I am digging into an absolutely sinful red velvet pastry as I write this. If I were doing this a couple of years ago, I would be drowning in guilt with every bite. Not anymore. I refuse to punish myself further by refraining from enjoying what I eat just because I don’t exercise, do yoga or even take a walk.

I remember stepping out for some groceries with my then two-month-old son in a stroller and getting some very appreciative glances. But I was blessed with those glances only because I had my baby as an alibi, or I would be convicted for the kilo crime I had committed. Because by the time my baby was eight months old, the glances remained but the appreciation had almost gone.

I was under attack from all sides. My mum worried that I would spoil my health, my mum-in-law was distressed that I weighed more than her son. And my friends? They were all in a state of panic as they discussed healthy salads, soups, and the gym at an almost feverish pace. It was on one of those days that I took a long look in the mirror and my heart broke.

I could hear all the attacking voices coming back to me from all directions and I decided to be fitter. It was more of a desperate move under pressure.

 

Fat-Thin-Womensource

I signed up for an aerobics class and boy, did I love it in the beginning. I jumped and danced my way to feeling great and light as it was excellent for venting the frustration too. Knock knock month two, and I began wondering why I wasn’t enjoying it any more. The seven-day class was being reduced to three to four days in a week because sometimes I would be tired, my knees would be aching or the nanny wouldn’t show up. By the third month, all the money was spent on shoes and clothes and I had nothing left for aerobics! I don’t even want to mention the rebound that happened in kilos.

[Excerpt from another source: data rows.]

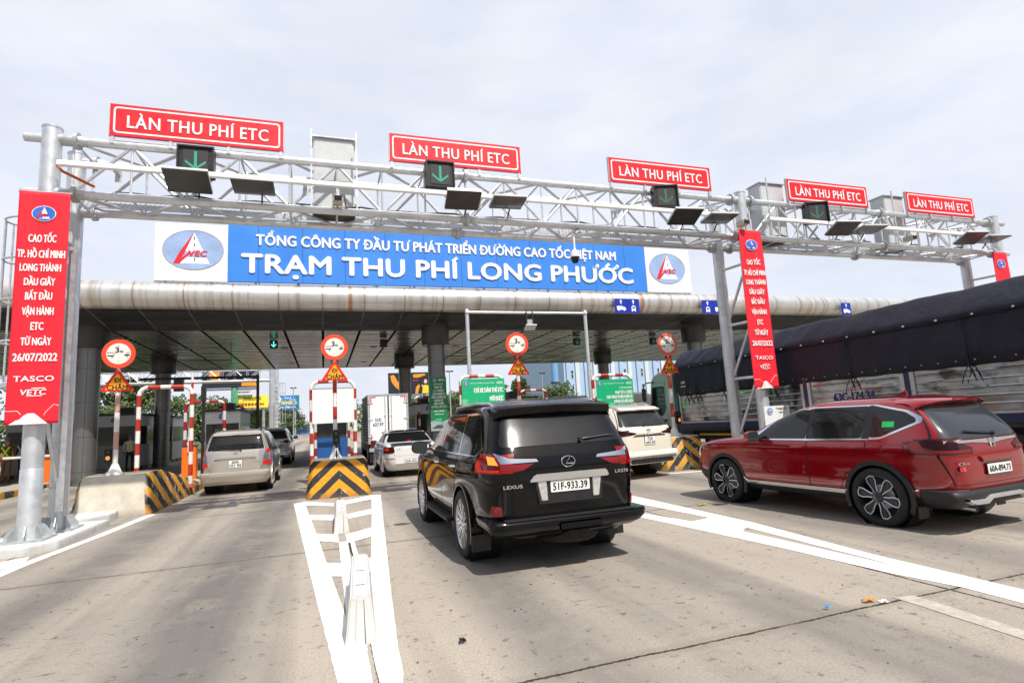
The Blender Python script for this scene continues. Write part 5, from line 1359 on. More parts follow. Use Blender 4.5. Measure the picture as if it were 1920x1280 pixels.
# ---------------------------------------------------------------- white saloon
def saloon():
    c = thing('saloon_car', 'white saloon with black roof stopped behind the small box truck', 'car', (2.57, 18.55, 0), 'cars queuing at the toll', 0)
    K = [(.20, -.72, 3.12, .74), (.28, -.86, 3.28, .80), (.45, -.93, 3.38, .845), (.65, -.95, 3.40, .855), (.82, -.95, 3.30, .855), (.90, -.95, 3.0, .85), (.96, -.93, 2.6, .845), (.995, -.88, 2.25, .835), (1.02, -.72, 2.10, .82), (1.05, -.48, 1.95, .79),
         (1.20, -.12, 1.58, .72), (1.33, .20, 1.25, .66), (1.39, .42, 1.05, .56), (1.42, .6, .9, .36), (1.425, .7, .8, .1)]
    b = car_body(c, K, P_WHITE, 2.57, .345, .31, 8, .06); me = b.data
    patch(me, 'roof_panel', [('xz', -1, [(-.62, 1.36), (.62, 1.36), (.62, 1.5), (-.62, 1.5)]), ('xz', 1, [(-.62, 1.36), (.62, 1.36), (.62, 1.5), (-.62, 1.5)])], P_BLACK, c, .004)
    for sd in (-1, 1):
        for po in ([(1.78, 1.03), (.85, 1.03), (.85, 1.34), (1.18, 1.34)], [(.80, 1.03), (-.12, 1.05), (.18, 1.33), (.80, 1.35)]):
            patch(me, 'window', [('yz', sd, soften(po, .03))], GLASSD, c, .005)
        fl = lambda po: [(p[0] * sd * -1, p[1]) for p in po]
        lamp = patch(me, 'tail_lamp', [('xz', -1, fl(soften([(-.9, .74), (-.58, .74), (-.50, .80), (-.56, .90), (-.84, .95), (-.9, .93)], .05))), ('yz', sd, [(-1.0, .75), (-.72, .80), (-.74, .91), (-1.0, .94)])], LENS_DARK, c, .01)
        patch(me, 'lamp_glow', [('xz', -1, fl(ell(-.73, .86, .06, .045, 14)))], LAMP_RED, lamp, .013)
        patch(me, 'bumper_trim', [('xz', -1, fl([(-.86, .56), (-.52, .57), (-.52, .585), (-.86, .58)]))], LENS_DARK, c, .008)
    door_set(me, c, [[(1.85, .34), (.84, .34), (.84, 1.0), (1.9, 1.0)], [(.82, .34), (.40, .34), (.28, .6), (-.05, 1.0), (.82, 1.0)]], P_WHITE, handles=[(1.0, .86, .84), (.1, .87, .84)], hmat=P_WHITE)
    patch(me, 'rear_window', [('xz', -1, soften([(-.70, 1.06), (.70, 1.06), (.56, 1.35), (-.56, 1.35)], .05))], GLASSD, c, .006)
    patch(me, 'boot_lid', [('xz', -1, [(-.52, .66), (.52, .66), (.58, .96), (-.58, .96)])], P_WHITE, c, .003)
    patch(me, 'boot_seam', [('xz', -1, grow([(-.52, .66), (.52, .66), (.58, .96), (-.58, .96)], .01))], SEAM, c, .0015)
    MB().prism([(-.78, 1.015), (-1.0, 1.035), (-1.0, 1.05), (-.78, 1.035)], 'x', -.62, .62).build('spoiler', BLACK, c, world=False)
    MB().cbox((0, -.40, 1.10), (.14, .02, .02)).build('brake_light', LAMP_RED, c, world=False)
    yp = rear_y(me, 0, .5) - .012
    MB().prism(soften([(-.52, .42), (.52, .42), (.46, .56), (-.40, .58)], .03), 'y', yp - .001, yp + .03).build('plate_recess', P_WHITE, c, world=False)
    plate(c, .02, .49, yp - .004, .50, .115, ['62A-352.31'])
    m = MB()
    for t in range(3): m.tube([(-.0 + t * .0, rear_y(me, 0, .86) - .006, .86), (.03 * math.cos(2.1 * t + .5), rear_y(me, 0, .86) - .006, .86 + .03 * math.sin(2.1 * t + .5))], .006, 6)
    m.build('badge', CHROME, c, world=False)
    tail_text(c, '1.4', -.40, .86, rear_y(me, -.4, .86) - .006, .03, .1)
    fin(c, .52, 1.42, P_WHITE, .14, .06)
    arch_trim(c, 2.57, .345, .31, .842, P_WHITE, .03, th=.008)
    for s in (-1, 1): mirror_part(c, s * .85, 1.72, 1.03, BLACK, s, .18, .13)
    add_wheels(c, 'five', .305, .19, 2.57, .835)
    return c
saloon()
# ================================================================ the canopy over the toll lanes
def tube_mat():
    m, nt, p = new_mat('stained_cladding')
    c = ramp(nt, noise(nt, 1.2, 6, .6), [(.3, lin(196, 195, 193)), (.7, lin(218, 217, 215))])
    # dirt runs down round the tube; rust where the sign leaks
    run = noise(nt, 3.0, 6, .65, (1.0, .04, .04))
    c = mix(nt, ramp(nt, run, [(.50, 0), (.66, .65)]), c, lin(158, 143, 124))
    run2 = noise(nt, 1.6, 7, .7, (1.0, .03, .03))
    c = mix(nt, ramp(nt, run2, [(.605, 0), (.66, .75)]), c, lin(178, 112, 52))
    tc = nd(nt, 'ShaderNodeTexCoord'); sep = nd(nt, 'ShaderNodeSeparateXYZ'); nt.links.new(tc.outputs['Object'], sep.inputs[0])
    fr = math_n(nt, 'FRACT', math_n(nt, 'DIVIDE', sep.outputs[0], 1.58)); d = math_n(nt, 'MINIMUM', fr, math_n(nt, 'SUBTRACT', 1.0, fr))
    c = mix(nt, ramp(nt, d, [(.006, 1), (.012, 0)]), c, lin(92, 86, 80))
    c = mix(nt, ramp(nt, d, [(.012, .5), (.06, 0)]), c, lin(172, 158, 138))
    nt.links.new(c, p.inputs['Base Color']); p.inputs['Roughness'].default_value = .36; p.inputs['Metallic'].default_value = .6
    bump(nt, p, noise(nt, 2, 3), .15, .03); return m
def soffit_mat(name, col, px, py, rough, metal, jc=(.008, .008, .008), jw=(.075, .13)):
    m, nt, p = new_mat(name)
    tc = nd(nt, 'ShaderNodeTexCoord'); sep = nd(nt, 'ShaderNodeSeparateXYZ'); nt.links.new(tc.outputs['Object'], sep.inputs[0])
    def j(c, per, w):
        fr = math_n(nt, 'FRACT', math_n(nt, 'DIVIDE', c, per)); d = math_n(nt, 'MULTIPLY', math_n(nt, 'MINIMUM', fr, math_n(nt, 'SUBTRACT', 1.0, fr)), per)
        return ramp(nt, math_n(nt, 'DIVIDE', d, w), [(.5, 1), (1, 0)])
    cellx = math_n(nt, 'FLOOR', math_n(nt, 'DIVIDE', sep.outputs[0], px)); celly = math_n(nt, 'FLOOR', math_n(nt, 'DIVIDE', sep.outputs[1], py))
    cv = nd(nt, 'ShaderNodeCombineXYZ'); nt.links.new(cellx, cv.inputs[0]); nt.links.new(celly, cv.inputs[1])
    wn2 = nd(nt, 'ShaderNodeTexWhiteNoise'); nt.links.new(cv.outputs[0], wn2.inputs['Vector'])
    c = ramp(nt, wn2.outputs['Value'], [(0, tuple(x * .6 for x in col)), (1, tuple(min(1, x * 1.4) for x in col))])
    c = mix(nt, ramp(nt, noise(nt, .6, 6, .6), [(.45, 0), (.7, .5)]), c, tuple(x * .6 for x in col))
    jj = math_n(nt, 'MAXIMUM', j(sep.outputs[0], px, jw[0]), math_n(nt, 'MULTIPLY', j(sep.outputs[1], py, jw[1]), ramp(nt, noise(nt, .8, 4), [(.3, .45), (.6, 1)])))
    c = mix(nt, jj, c, jc)
    c = mix(nt, ramp(nt, noise(nt, 1.0, 6, .65, (.35, 2.2, 1)), [(.45, 0), (.65, .6)]), c, tuple(x * .35 for x in col))
    nt.links.new(c, p.inputs['Base Color'])
    inv = math_n(nt, 'SUBTRACT', 1.0, jj)
    nt.links.new(math_n(nt, 'MULTIPLY', inv, metal), p.inputs['Metallic']); nt.links.new(math_n(nt, 'MULTIPLY', inv, .5), p.inputs['Specular IOR Level'])
    nt.links.new(math_n(nt, 'MAXIMUM', jj, ramp(nt, wn2.outputs['Value'], [(0, rough * .8), (1, rough * 1.3)])), p.inputs['Roughness'])
    # every panel sags a little, so reflections break from panel to panel
    wv = noise(nt, 1.1, 2, .5); b = math_n(nt, 'ADD', math_n(nt, 'MULTIPLY', wv, 1.0), math_n(nt, 'MULTIPLY', noise(nt, 7, 2), .10))
    b = math_n(nt, 'ADD', b, math_n(nt, 'MULTIPLY', math_n(nt, 'MULTIPLY', wn2.outputs['Value'], math_n(nt, 'FRACT', math_n(nt, 'DIVIDE', sep.outputs[1], py))), .35))
    bump(nt, p, b, .30, .12); return m
SOFF = soffit_mat('soffit_panels', (.25, .244, .238), 1.58, .62, .20, .7)
FASC = soffit_mat('fascia_panels', (.055, .055, .055), 1.58, 1.3, .35, .3, (.16, .16, .16), (.03, .02))
COLM = M('column_cladding', (.20, .20, .20), .30, .6, .05, .8, dirt=((.14, .14, .14), .2), stretch=(1, 1, .2))
CAPM = M('capital_cladding', (.055, .056, .058), .35, .5, .10, 1.5)
X0, X1 = -46, 60
def canopy():
    c = thing('toll_canopy', 'wide grey canopy with a rust stained rounded edge spanning the toll lanes', 'canopy', (0, 22, 0))
    m = MB(); n = 40; yc, zc, r = 22.75, 6.70, .50
    m.tube([(X0, yc, zc), (X1, yc, zc)], r, 40); m.build('edge_tube', tube_mat(), c, smooth=50)
    MB().add([(X0, 22.95, 6.25), (X1, 22.95, 6.25), (X1, 25.5, 5.87), (X0, 25.5, 5.87)], [(0, 1, 2, 3)]).build('fascia', FASC, c)
    MB().add([(X0, 25.5, 5.868), (X1, 25.5, 5.868), (X1, 41.5, 5.868), (X0, 41.5, 5.868)], [(0, 1, 2, 3)]).build('soffit', SOFF, c)
    MB().box(X0, 22.9, 6.9, X1, 41.5, 7.1).box(X0, 41.502, 5.85, X1, 41.62, 7.1).build('roof', OFFWHITE, c)
    for y in (25.4, 36.0):
        for x in (-22.0, -8.55, 4.95, 19.2, 33.0):
            o = MB().lathe([(.39, .0), (.39, 5.2)], (x, y, 0), 36, caps=False).build('column', COLM, c, smooth=50)
            MB().lathe([(.40, 5.14), (.63, 5.15), (.64, 5.17), (.64, 5.86 if y > 30 else 6.22)], (x, y, 0), 36, caps=False).build('capital', CAPM, o, smooth=40)
            g = MB()
            for z in np.arange(.5, 5.1, 1.28): g.lathe([(.391, z - .006), (.394, z - .006), (.394, z + .006), (.391, z + .006)], (x, y, 0), 36, caps=False)
            for k in range(3):
                a = 2 * math.pi * k / 3 + .9 + x; g.cbox((x + .391 * math.cos(a), y + .391 * math.sin(a), 2.6), (.012, .012, 5.1))
            g.build('cladding_joint', DARK, o)
    # slim ceiling lamps
    for x in (-6.3, -1.9, 2.6, 7.2, 11.6, 15.8):
        for y in (31.0, 38.5): 
            MB().lathe([(.001, 5.845), (.16, 5.845), (.19, 5.855), (.19, 5.866)], (x, y, 0), 20).build('ceiling_lamp', M('ceiling_lamp_grey', (.20, .20, .20), .4), c)
    # suspended rails of the old camera bars
    for x in (-5.6, 2.9 + 4.0): 
        MB().tube([(x - 1.2, 31, 5.3), (x + 1.2, 31, 5.3)], .02, 6).tube([(x - 1.2, 31, 5.3), (x - 1.2, 31, 5.86)], .015, 6).tube([(x + 1.2, 31, 5.1), (x + 1.2, 31, 5.86)], .015, 6).build('hanging_rail', DARK, c)
    return c
canopy()

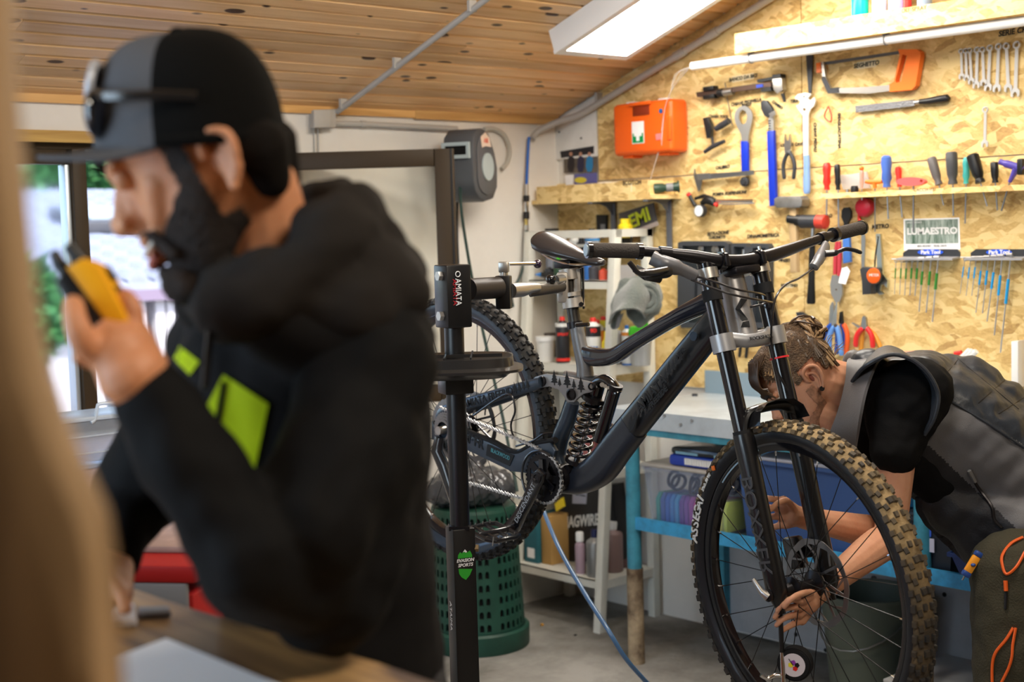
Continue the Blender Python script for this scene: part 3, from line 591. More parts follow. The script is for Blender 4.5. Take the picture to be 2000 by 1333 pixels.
# --- red handled cutters, blue wrench, tag
t = tool('fencing_pliers', 'grey nosed cutters with long red handles above the blue pliers', 'pliers', 1636, 560)
wp(G(), [(1628, 538), (1642, 538), (1648, 560), (1648, 575), (1640, 596), (1634, 590), (1626, 574), (1624, 556)], .02, .009, [circ(1636, 566, 2, 8)]).build('jaws', mat('galv', (.38, .38, .37)), t)
for dx_, e in ((-4, 0), (4, 3)): wt(G(), [(1637+dx_*.6, 472), (1636+dx_, 500), (1635+dx_, 536+e)], [.006, .008, .007], .024+e*.002).build('handle', mat('dull_red', (.5, .04, .06), .4), t)
t = tool('blue_adjustable', 'wrench with black head and blue handle half behind the left grip', 'wrench', 1658, 510)
wp(G(), [(1648, 412), (1651, 406), (1660, 405), (1665, 413), (1665, 425), (1659, 436), (1660, 460), (1652, 460), (1652, 436), (1647, 424)], .022, .012).build('head', BLACK, t)
wp(G(), [(1650, 456), (1663, 456), (1666, 512), (1651, 515)], .020, .016, bev=.004).build('handle', mat('mid_blue', (.05, .16, .5), .45), t)
tag(G().prism(wl([(1645, 524), (1655, 521), (1661, 530), (1652, 556), (1638, 553)], .04), NX*.002).build('paper_tag', PAPER), 'blank white paper tag hanging under the blue handled wrench', 'tag')
# --- earmuffs (red)
t = tool('red_earmuff', 'dark red plastic cup with a curled strap hanging below the screwdriver shelf', 'ear defender', 1695, 430)
G().lathe([(0, 0), (.03, 0), (.034, .012), (.03, .028), (.018, .036), (0, .037)], Wl(1694, 405, .01), NX, 20).build('cup', mat('dark_red', (.42, .01, .03), .4), t)
wt(G(), catmull([(1688, 400), (1680, 412), (1678, 426), (1681, 433)], 5), .006, .02).build('strap', RED, t)
# --- long thin scale, tape measure, adjustable spanner
t = tool('steel_rule', 'slim steel depth gauge hanging left of the tape measure', 'gauge', 1688, 545)
wp(G(), [(1683, 458), (1690, 455), (1691, 470), (1688, 540), (1692, 552), (1684, 552)], .012, .003).build('rule', STEEL, t)
t = tool('adjustable_spanner', 'chrome adjustable spanner hanging behind the tape measure', 'spanner', 1722, 575)
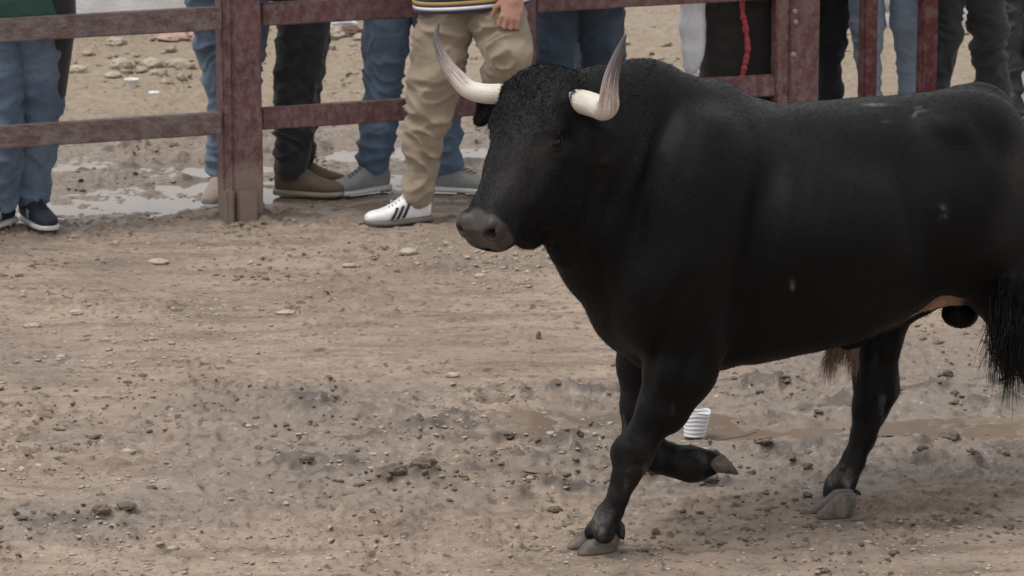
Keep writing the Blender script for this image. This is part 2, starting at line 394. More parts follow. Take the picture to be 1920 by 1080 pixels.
# flatten where the hooves stand
def flat(px, py, r, z=0.):
    global Z
    c = G(px, py); q = sstep(1.5, .6, np.sqrt((X - c[0]) ** 2 + ((Y - c[1])) ** 2) / r); Z = Z * (1 - q) + z * q
for a in ((1115, 1040, .12), (1555, 972, .13)): flat(*a)
wet = np.clip(mudband * (.25 + 1.3 * vnoise(XY * 1.8 + warp, 61)) * .8 + pud * .7 + .35 * sstep(.55, .75, vnoise(XY * 1.1 + 30, 62)), 0, 1)
grass = sstep(17.9, 18.8, Y + .9 * fbm(XY * .8, 3, 63))
m, t, b = mat_new('muddy_earth')
n1 = noise(t, 1.2, 5, .6); n2 = noise(t, 9, 6, .7); n3 = noise(t, 70, 5, .7); n4 = noise(t, 24, 4, .65); n6 = noise(t, 48, 3, .6); n7 = noise(t, 3.5, 4, .6)
col = mix(t, ramp(t, n1, [(.35, grey(0)), (.65, grey(1))]), (.27, .204, .156), (.36, .276, .212))
col = mix(t, ramp(t, n2, [(.4, grey(0)), (.68, grey(.6))]), col, (.18, .135, .103))
n8 = noise(t, 5, 5, .7, stretch=(.45, 1.6, 1)); col = mix(t, ramp(t, n8, [(.38, grey(.7)), (.52, grey(0))]), col, (.155, .117, .09)); col = mix(t, ramp(t, n8, [(.56, grey(0)), (.7, grey(.5))]), col, (.37, .29, .225))
col = mix(t, ramp(t, n3, [(.55, grey(0)), (.75, grey(.6))]), col, (.42, .345, .28))
wf = ramp(t, math_(t, 'ADD', math_(t, 'MULTIPLY', attr(t, 'wet'), .8), math_(t, 'MULTIPLY', n2, .35)), [(.32, grey(0)), (.7, grey(1))])
col = mix(t, math_(t, 'MULTIPLY', wf, .75), col, (.19, .148, .117))
dk = math_(t, 'ADD', n4, math_(t, 'MULTIPLY', math_(t, 'SUBTRACT', n7, .5), .35))
col = mix(t, ramp(t, dk, [(.35, grey(.9)), (.42, grey(0))]), col, (.105, .078, .062))
col = mix(t, ramp(t, n6, [(.34, grey(.85)), (.4, grey(0))]), col, (.12, .09, .072))
col = mix(t, ramp(t, n6, [(.66, grey(0)), (.72, grey(.8))]), col, (.5, .42, .35))
col = mix(t, ramp(t, math_(t, 'MULTIPLY', attr(t, 'clump'), math_(t, 'ADD', n4, .5)), [(.3, grey(0)), (.65, grey(.9))]), col, (.095, .071, .055))
gcol = mix(t, ramp(t, noise(t, 14, 6, .8), [(.38, grey(0)), (.62, grey(1))]), (.225, .175, .125), (.32, .255, .185))
gcol = mix(t, ramp(t, n4, [(.33, grey(.6)), (.42, grey(0))]), gcol, (.15, .11, .075))
col = mix(t, attr(t, 'grass'), col, gcol)
setc(t, b, col)
t.links.new(ramp(t, wf, [(0, grey(.9)), (1, grey(.42))]), b.inputs['Roughness'])
cw = math_(t, 'MULTIPLY', wf, ramp(t, n4, [(.46, grey(.0)), (.62, grey(.35))])); t.links.new(cw, b.inputs['Coat Weight']); b.inputs['Coat Roughness'].default_value = .3; b.inputs['Coat IOR'].default_value = 1.45
hh = math_(t, 'ADD', math_(t, 'MULTIPLY', n3, .6), math_(t, 'ADD', n4, math_(t, 'MULTIPLY', noise(t, 180, 3, .7), .35))); bump(t, b, hh, .65, .010)
M_ground = m
ni, nj = X.shape; ii, jj = np.meshgrid(np.arange(ni - 1), np.arange(nj - 1), indexing='ij'); a = ii * nj + jj
F = np.stack([a, a + nj, a + nj + 1, a + 1], -1).reshape(-1, 4)
me = mesh_np('ground', np.stack([X, Y, Z], -1).reshape(-1, 3), F, M_ground, True, {'wet': wet.ravel(), 'grass': grass.ravel(), 'clump': clump.ravel()})
obj('ground', me, kind='structure')
# puddle water
m, t, b = mat_new('muddy_water'); setc(t, b, mix(t, noise(t, 4, 3), (.17, .125, .09), (.24, .19, .15))); b.inputs['Roughness'].default_value = .06; b.inputs['IOR'].default_value = 1.5
bump(t, b, noise(t, 9, 2, .5), .10, .008); M_water = m
for i, (a, b_, c, d) in enumerate(PUD):
    ctr = G(a, b_); i0, i1 = np.searchsorted(gx, [ctr[0] - c * 1.7, ctr[0] + c * 1.7]); j0, j1 = np.searchsorted(gy, [ctr[1] - d * 1.7, ctr[1] + d * 1.7])
    xs, ys, zs = X[i0:i1, j0:j1], Y[i0:i1, j0:j1], Z[i0:i1, j0:j1]
    q = ((xs - ctr[0]) / c) ** 2 + ((ys - ctr[1]) / d) ** 2; zl = float(np.percentile(zs[q < .8], 62 if ctr[1] > 15 else 60)) + .0003 * i
    ok = (zs < zl + .004) & (q < 2.1 + 1.2 * (vnoise(np.stack([xs, ys], -1) * 9, 90 + i) - .5)); okf = ok[:-1, :-1] & ok[1:, :-1] & ok[1:, 1:] & ok[:-1, 1:]
    n_i, n_j = xs.shape; ff = np.argwhere(okf); k0 = ff[:, 0] * n_j + ff[:, 1]; Fq = np.stack([k0, k0 + n_j, k0 + n_j + 1, k0 + 1], 1)
    if not len(Fq): continue
    us = np.unique(Fq); mp = np.zeros(n_i * n_j, int); mp[us] = np.arange(len(us)); V = np.stack([xs.ravel()[us], ys.ravel()[us], np.full(len(us), zl)], 1)
    obj('puddle_water', mesh_np('puddle_water', V, mp[Fq], M_water, False), kind='structure')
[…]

There was a break and when the guilt rose again, I hired a yoga instructor. But every time I started, my elder kid would be hungry, drop something or the nanny would come complaining that the baby was crying unusually. How can one concentrate with such a complicated life?

And I needed a proper walking track almost next to my house to continue walking as I found it extremely irritating to walk along with stray dogs following, broken pavements and ceaselessly honking cars on the road.

So it was dieting, finally. But I needed the energy to take care of two kids round the clock and, when I let go of the food that satisfied me, I was only inviting anger and frustration. That was it. I was done! I could not continue doing something I was uncomfortable with or made me mad. I had a lot of things to take care of and get done by the end of the day and I had no time for a fitness regimem in my 25-hour day.

I realised I was happier just being the way I was and doing what I had to do without the additional baggage of trying to get fit. Yes, I did envy thinner women and the clothes they could carry off. But you know what? I found clothes that made me feel good too, if not perfect. And I noticed that what ultimately drew people to you was not your size but your cheerful disposition and positivity.

The other thing I learnt was that the happier you were the healthier you felt. I am finally free from the prison of low self esteem and bad body image; I have accepted myself lovingly and I have made peace with who I am.

Round is a shape too and I carry my self with confidence and a broad smile on my face.